Faith, Family, & Fanaticism: Women Writing Religion

109AB, Pennsylvania Convention Center, 100 Level
Saturday, March 26, 2022
9:00 am to 10:15 am

 

Many writers and academics are deeply influenced by our faith of origin yet are often dismissed by society as secularists. Women writers who explore Catholicism, Christianity, Hinduism, Islam, and Judaism in poetry, prose, and hybrid forms will discuss writing about faith in this era of rising faith-based fanaticism. How do we approach topics like spiritual abuse? How do we keep from self-censoring? Why is it important to share our stories despite the social cost?

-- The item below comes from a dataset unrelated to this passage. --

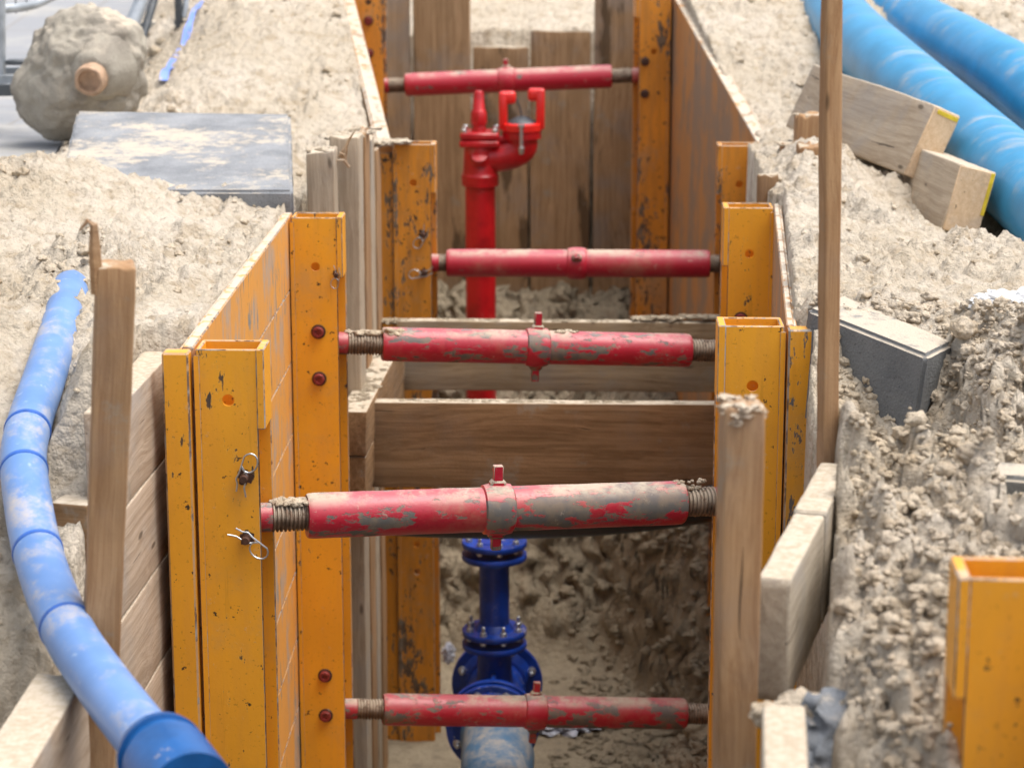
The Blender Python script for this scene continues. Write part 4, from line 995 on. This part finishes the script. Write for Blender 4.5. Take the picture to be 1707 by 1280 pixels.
# temporary fence & barrier parts top left
def on(px, py, Y): return atY(px, py, Y)
t = thing('mesh_fence', on(4, 130, 8.2), 'galvanised mesh fence panel at the top left edge, its corner tube and wires showing', 'fence')
q = MB(); q.tube([on(2, 145, 8.2), on(0, -150, 8.2)], .017, 16); q.build('end_tube', M['galv'], t, Matrix.Identity(4))
q = MB(); P = smooth_path([on(-60, 22, 8.3), on(0, 16, 8.35), on(55, 8, 8.5), on(100, -12, 8.7), on(170, -40, 8.9)], 6); q.tube(P, .018, 16); q.build('bottom_tube', M['galv'], t, Matrix.Identity(4))
for i in range(9):
    p = P[3 + i * 2]; q = MB(); q.tube([p + V((0, -.019, -.02)), p + V((.004, -.019, .5))], .0025, 6); q.build('wire', M['darksteel'], t, Matrix.Identity(4))
t = thing('fence_foot', on(30, 150, 8.1), 'low grey metal fence foot with two rails left of the concrete lump', 'fence foot')
for k, (y_, h_, Y_, m_) in enumerate(((118, 12, 8.25, 'galv'), (150, 20, 8.05, 'darksteel'), (132, 14, 8.15, 'galv'))):
    a = on(-120, y_ + 4, Y_); b = on(105, y_ - 2, Y_); q = MB(); q.tube([a, b], h_ * .5 / FPX * 8.1 * 1.3, 4); q.build('rail', M[m_], t, Matrix.Identity(4), smooth=0)
q = MB(); q.box(on(12, 108, 8.2) - V((0, .03, 0)), on(45, 100, 8.2) + V((0, .03, .0)), .003, emi=0); q.build('clamp', M['darksteel'], t, Matrix.Identity(4))
t = thing('barrier_stand', on(250, 40, 8.6), 'silver tube barrier stand with a slanted leg behind the concrete lump', 'barrier')
q = MB(); q.tube([on(205, 78, 8.75), on(262, -60, 8.9)], .028, 18); q.build('slanted_tube', M['galv'], t, Matrix.Identity(4))
q = MB(); q.tube([on(238, 62, 8.9), on(272, -50, 9.1)], .016, 10); q.build('brace', M['darksteel'], t, Matrix.Identity(4))
q = MB(); a = on(291, -30, 9.2); b = on(305, 48, 9.2); q.box((a.x, 9.18, b.z), (b.x, 9.21, a.z), .003, emi=0); q.build('flat_leg', M['darksteel'], t, Matrix.Identity(4))
q = MB(); q.tube([on(318, -40, 9.25), on(306, 30, 9.2)], .012, 10); q.build('leg', M['galv'], t, Matrix.Identity(4))
for (px, py, s, lab) in ((282, 56, .035, 'small dark paving stone beside the barrier stand'), (334, 27, .04, 'small grey paving stone on the sand near the blue tape'), (252, 92, .045, 'flat grey stone right of the concrete lump'), (305, 115, .022, 'small dark stone lying left of the blue tape')):
    p = atZ(px, py, .1); q = MB(); s_ = s; q.box((-s_ * 1.3, -s_, -s_ * .5), (s_ * 1.3, s_, s_ * .5), s_ * .22, emi=0, seg=2, mat=Matrix.Rotation(px, 4, 'Z'))
    tag(q.build('stone', M['concrete_dark'], None, Matrix.Translation((p.x, p.y, gz(p.x, p.y) + s * .4))), lab, 'stone', 'loose stones top left')
# ------------------------------------------------------------------ loose sand: clods on the ground and little heaps on timbers (stuff)
def scatter():
    mb = MB(); rs = np.random.RandomState(4); bm = bmesh.new(); bmesh.ops.create_icosphere(bm, subdivisions=2, radius=1); bm.verts.index_update()
    bv = np.array([v.co[:] for v in bm.verts]); bf = [[v.index for v in f.verts] for f in bm.faces]; bm.free()
    def protos_of(sub, K):
        bm = bmesh.new(); bmesh.ops.create_icosphere(bm, subdivisions=sub, radius=1); bm.verts.index_update()
        bv = np.array([v.co[:] for v in bm.verts]); bf = np.array([[v.index for v in f.verts] for f in bm.faces]); bm.free(); out = []
        for k in range(K):
            d = np.array([1 + .5 * mnoise.noise(V(v) * 1.5 + V((k * 3.1, 0, 0))) + .28 * mnoise.noise(V(v) * 3.6 + V((k, 5, 0))) + .20 * mnoise.noise(V(v) * 8 + V((k, 1, 7))) for v in bv])
            out.append(bv * d[:, None] * np.array([1.15, .9, .72]))
        return out, bf
    lo_, lf = protos_of(2, 14); hi_, hf_ = protos_of(3, 24); allv = []; allf = []; N = 0
    X = rs.uniform(-2.3, 2.3, 26000); Y = 2.5 + 7.5 * rs.rand(26000) ** 1.1
    X = np.concatenate([X, rs.uniform(.35, 1.25, 24000)]); Y = np.concatenate([Y, rs.uniform(2.9, 4.9, 24000)])
    xl = np.interp(Y, YL, XLv); xr = np.interp(Y, YR, XRv)
    dens = sm((fbm(X * 2.1, Y * 1.7, 3, 71) + .15) / .5) * .55 + .03
    nr = (X > 0) & (Y < 4.9); dens = np.where(nr, 1.0, dens)
    ok = ((X < xl - .02) | (X > xr + .03)) & (rs.rand(len(X)) < dens)
    _, pv = base_h(X, Y); ok &= (pv < .3)
    X = X[ok]; Y = Y[ok]; Z = ground_h(X, Y); nrk = ((X > 0) & (Y < 4.9))
    Rr = np.where(nrk, rs.exponential(.0030, len(X)) + .002, rs.exponential(.0040, len(X)) + .002); Rr = np.minimum(Rr, .028)
    for i in range(len(X)):
        big = Rr[i] > .008; P_, F_ = (hi_, hf_) if big else (lo_, lf)
        p = P_[rs.randint(len(P_))]; a = rs.rand() * 6.28; c, s = math.cos(a), math.sin(a)
        q = p * Rr[i]; w = np.stack([q[:, 0] * c - q[:, 1] * s + X[i], q[:, 0] * s + q[:, 1] * c + Y[i], q[:, 2] + Z[i] - Rr[i] * .05], 1)
        allv.append(w); allf.append(F_ + N); N += len(p)
    return np.concatenate(allv), np.concatenate(allf)
def np_mesh(name, co, tris, mat):
    me = bpy.data.meshes.new(name); me.vertices.add(len(co)); me.vertices.foreach_set('co', co.astype(np.float32).ravel())
    me.loops.add(tris.size); me.loops.foreach_set('vertex_index', tris.astype(np.int32).ravel())
    me.polygons.add(len(tris)); me.polygons.foreach_set('loop_start', np.arange(0, tris.size, tris.shape[1], dtype=np.int32))
    me.polygons.foreach_set('use_smooth', np.ones(len(tris), bool)); me.update(calc_edges=True); me.validate(); me.materials.append(mat); return link(name, me)
co, tr = scatter()
tag(np_mesh('sand_crumbs', co, tr, M['clod']), 'small crumbs and clods of sand scattered over the banks', 'sand', kind='stuff')
def heaps():
    q = MB(); rnd = random.Random(3)
    def strip(a, b, w, r0, r1, n, sink=.5, flat=.5):
        r0 *= .6; r1 *= .62; n = int(n * 2.2); flat *= .8
        a = V(a); b = V(b); d = (b - a).normalized(); sd = d.cross(V((0, 0, 1))).normalized()
        for i in range(n):
            t = rnd.random(); r = rnd.uniform(r0, r1); p = a.lerp(b, t) + sd * rnd.uniform(-w, w)
            if mnoise.noise(p * 14) < -.12: continue
            blob(q, p + V((0, 0, -r * sink * flat)), r, (1.5, 1.1, flat), .7, 2, 1.8, seed=rnd.random() * 90)
    # tops of the cross boards, timbers
    for (x0, x1, yt, Y) in ((615, 1195, 667, 6.645), (665, 1205, 531, 7.47)):
        z = zY(yt + 5, Y - .025); strip((XA(x0, Y, z), Y, z), (XA(x1, Y, z), Y, z), .014, .004, .011, 110, .3, .5)
    strip((XA(1060, 7.47, -.53), 7.48, zY(532, 7.45)), (XA(1200, 7.47, -.53), 7.48, zY(528, 7.45)), .02, .012, .022, 40, .2, .6)
    strip((tx, 6.46, zt), (tx + .035, 7.4, zt), .03, .006, .016, 110, .3, .45)
    c = atY(625, 545, 7.45); strip(c + V((-.05, .0, -.02)), c + V((.06, .05, -.05)), .05, .02, .04, 60, .2, .7)
    c = atY(640, 530, 7.5); strip(c + V((-.03, .0, -.01)), c + V((.08, .05, -.02)), .03, .01, .025, 40, .2, .6)
    # left-wall board tops
    strip((XA(556, 6.7, .03), 6.72, zY(236, 6.7)), (XA(612, 7.1, 0), 7.2, zY(226, 7.0)), .04, .008, .02, 50, .3, .6)
    strip((XA(516, 6.6, 0), 6.6, zY(254, 6.55)), (XA(552, 6.6, 0), 6.6, zY(254, 6.55)), .035, .008, .016, 34, .3, .6)
    strip((XA(615, 7.5, .0), 7.5, zY(238, 7.5)), (XA(660, 7.75, 0), 7.78, zY(240, 7.7)), .05, .012, .028, 60, .3, .6)
    # struts
    for S, sp in ((S4, (-.36, -.30)), (S3, (-.46, -.40))):
        _, m, D, a, b, c_ = S; r = .0475
        for i in range(34):
            x = rnd.uniform(-D / 2 + .02, a + .02); p = m @ V((x, rnd.uniform(-.018, .018), r * .66)); blob(q, p, rnd.uniform(.005, .011), (1.3, 1.1, .7), .5, 2, seed=i)
    _, m, D, a, b, c_ = S3
    for i in range(16): blob(q, m @ V((a + rnd.uniform(.0, .05), -.020 + rnd.uniform(-.012, .02), .036 + rnd.uniform(-.012, .006))), rnd.uniform(.008, .013), (1.2, .8, .8), .4, 2, seed=i)
    for i in range(16): blob(q, m @ V((c_ + rnd.uniform(.03, .11), rnd.uniform(-.012, .012), .047)), rnd.uniform(.004, .009), (1.3, 1, .6), .4, 2, seed=i)
    _, m, D, a, b, c_ = S4
    for i in range(22): blob(q, m @ V((b + rnd.uniform(-.06, .07), rnd.uniform(-.015, .010), .046 - (.012 if i % 2 else 0))), rnd.uniform(.003, .007), (1.2, 1, .8), .4, 2, seed=i)
    for i in range(46):
        x = P_TIP[0].x + rnd.uniform(-.07, .07); y = P_TIP[0].y + rnd.uniform(-.30, .06); r = rnd.uniform(.006, .016)
        blob(q, (x, y, float(ground_h(np.array([x]), np.array([y]))[0]) - r * .2), r, (1.2, 1.1, .7), .5, 2, 1.6, seed=i * 1.9)
    # stubs on the right, edge boards
    for (px0, px1, py, Y) in ((1328, 1374, 190, 7.35), (1301, 1325, 238, 7.2), (1332, 1370, 240, 6.95)):
        z = zY(py, Y); strip((XA(px0, Y, z), Y, z), (XA(px1, Y, z), Y, z), .03, .008, .016, 26, .4, .5)
    return tag(q.build('loose_sand', M['clod'], smooth=80), 'loose sand lying on the board tops, timbers and strut ends', 'sand', kind='stuff')
heaps()
# soil lumps in the trench
def lumps():
    q = MB(); rnd = random.Random(9)
    for i in range(1500):
        x = rnd.uniform(-.1, .58); y = rnd.uniform(6.4, 8.9); xr_ = float(np.interp(y, YR, XRv))
        if x > xr_ - .05: continue
        if rnd.random() > (x + .25) * 1.6: continue
        z = float(soil_h(np.array([x]), np.array([y]))[0]); r = rnd.uniform(.008, .032) * (1.5 if y < 7.2 else 1)
        blob(q, (x, y, z), r * .8, (1.2, 1, .75), .5, 3, 1.6, seed=i)
    return tag(q.build('soil_lumps', M['clay'], smooth=80), 'damp brown lumps of soil on the slope in the trench', 'soil', kind='stuff')
lumps()
# ------------------------------------------------------------------ camera, light, world
cd = bpy.data.cameras.new('camera'); cam = bpy.data.objects.new('camera', cd); C.objects.link(cam)
cam.matrix_world = Matrix.Translation(cam_pos) @ Matrix((rgt, upv, -fwd)).transposed().to_4x4()
cd.sensor_width = 36; cd.sensor_fit = 'HORIZONTAL'; cd.lens = FPX / 1707 * 36; cd.clip_end = 500; cd.clip_start = .05
cd.dof.use_dof = True; cd.dof.focus_distance = 5.1; cd.dof.aperture_fstop = 4.6
scene.camera = cam
w = bpy.data.worlds.new('World'); scene.world = w; w.use_nodes = True; nt = w.node_tree
bg = nt.nodes['Background']; sky = nt.nodes.new('ShaderNodeTexSky'); sky.sky_type = 'NISHITA'; sky.sun_disc = False
EL, AZ = R(70), R(95)          # azimuth of the sun measured from +Y towards +X
sky.sun_elevation = EL; sky.sun_rotation = AZ; sky.dust_density = 4; sky.air_density = 1.0; sky.ozone_density = 1.0
hs = nt.nodes.new('ShaderNodeHueSaturation'); hs.inputs['Saturation'].default_value = .42; nt.links.new(sky.outputs[0], hs.inputs['Color']); nt.links.new(hs.outputs[0], bg.inputs[0]); bg.inputs[1].default_value = .118
sl = bpy.data.lights.new('sun', 'SUN'); sl.energy = 1.5; sl.angle = R(48); sl.color = (1, .94, .86)
so = bpy.data.objects.new('sun', sl); C.objects.link(so)
sd = V((math.sin(AZ) * math.cos(EL), math.cos(AZ) * math.cos(EL), math.sin(EL)))
so.rotation_euler = sd.to_track_quat('Z', 'Y').to_euler()
scene.view_settings.view_transform = 'Standard'; scene.view_settings.look = 'None'
scene.view_settings.exposure = 1.03; scene.view_settings.gamma = 1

Outline & Supplemental Documents

Event Outline: Faith,_Family,_and_Fanaticism_Outline_.pdf

Participants

Moderator:

Deirdre Sugiuchi spent her adolescence in a faith-based troubled teen facility and is writing her reform school memoir, "Unreformed." Her work has been featured in Dame and Electric Literature

Anjali Enjeti is the author of the collection of essays Southbound and the novel The Parted Earth. She teaches in the MFA program at Reinhardt University. Her other writing has appeared in the Oxford American, Harper's Bazaar, the Atlanta Journal Constitution, the Boston Globe, and elsewhere.

Liz Harmer is the author of two novels: The Amateurs (2018) and Strange Loops (2022). She is at work on a memoir about her experience with and family history of mental illness.

Sakinah Hofler is a fiction writer, poet, and playwright. She has won the Manchester Fiction Prize, the Hurston/Wright Award for College Writers, and the Sherwood Anderson Fiction Award. She teaches creative writing at Loyola University.

Melisa Cahnmann-Taylor, author of Imperfect Tense (poems), four education books, and numerous articles and essays, was awarded 2015–2021 NEA Big Read grants, a Fulbright (2014), and artist residency (2017) in Mexico. She is professor of language and literacy education at the University of Georgia.